Faruqui: As a young practice, our office seems to be more known for a lack of style or being fixed to any one typology. There are obvious clear principles whose aspects are reflected in our work, but a large part of the core of our design approach is how those principles respond uniquely to the parameters of each project. This can be the site, the budget, the program, or when it is most successful, all of those and more. How natural light enters a space or how one experiences the unique site or program of a project informs a design instead of any preconceived notions that it should look or be a certain way.

What projects do you have in the pipeline? 

Dang: We’re working on a small weekend house in Graford, Texas, and one in Broken Bow, Oklahoma, that we’re very intrigued by. These small dwellings with very tight budgets are great projects for our entire team to get very hands-on with. They require very clear strategies from the start and a detailed execution. Every inch has to be accounted for and we embrace that type of challenge. We’re also doing some projects in Santa Fe, New Mexico, which is a very different landscape and culture from Dallas—those projects make us pivot our mindset. Even the way one deals with New Mexico light and Texas light is different.  

(FROM LEFT) Resley Creek Ranch; Far + Dang founders Bang Dang and Rizwan Faruqui

How does the landscape of Dallas inform your practice? Do you consider the city’s architectural language when designing a project? 

Faruqui: Dallas is a relatively young city with a young history and a persistent, seemingly endless expanse to grow into. The city is constantly growing and redefining itself. The lack of any overarching historical style or limiting natural elements—significant topography, major bodies of water—creates almost a blank canvas for buildings and landscapes to be created. That makes for a very interesting context for architecture to explore its potential. 

How do the two of you work together? What do each of you bring to the table, and what do you enjoy about working side-by-side?

Faruqui: As with most good pairings, our similarities are actually strengthened by subtle differences. This enriches the process and the results in ways that are radically different from the storied role and myth of the sole practitioner master architect working in a vacuum.

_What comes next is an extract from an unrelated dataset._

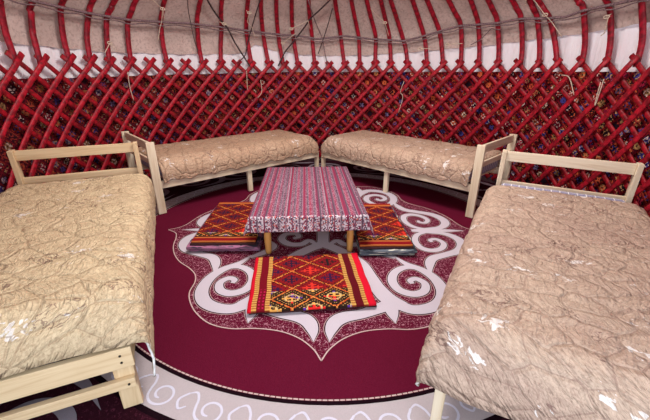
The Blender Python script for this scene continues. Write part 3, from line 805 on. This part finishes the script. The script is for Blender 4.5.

Dang: I couldn’t imagine practicing without Rizi. We bring different experiences to the table, but our core beliefs of what’s critical in architecture and design are very aligned. We ask similar questions of our work and process: what have we not explored, how is this process outdated, why do we have these biases, how do we push ourselves and the team to areas where we are uncomfortable? Rizi and I generally tackle the conceptual and schematic part of the work together and continuously bounce ideas off each other. This process always brings fresh energy into the work. We also give our team a lot of freedom to explore their own preoccupations with the projects. Every day brings new adventures this way.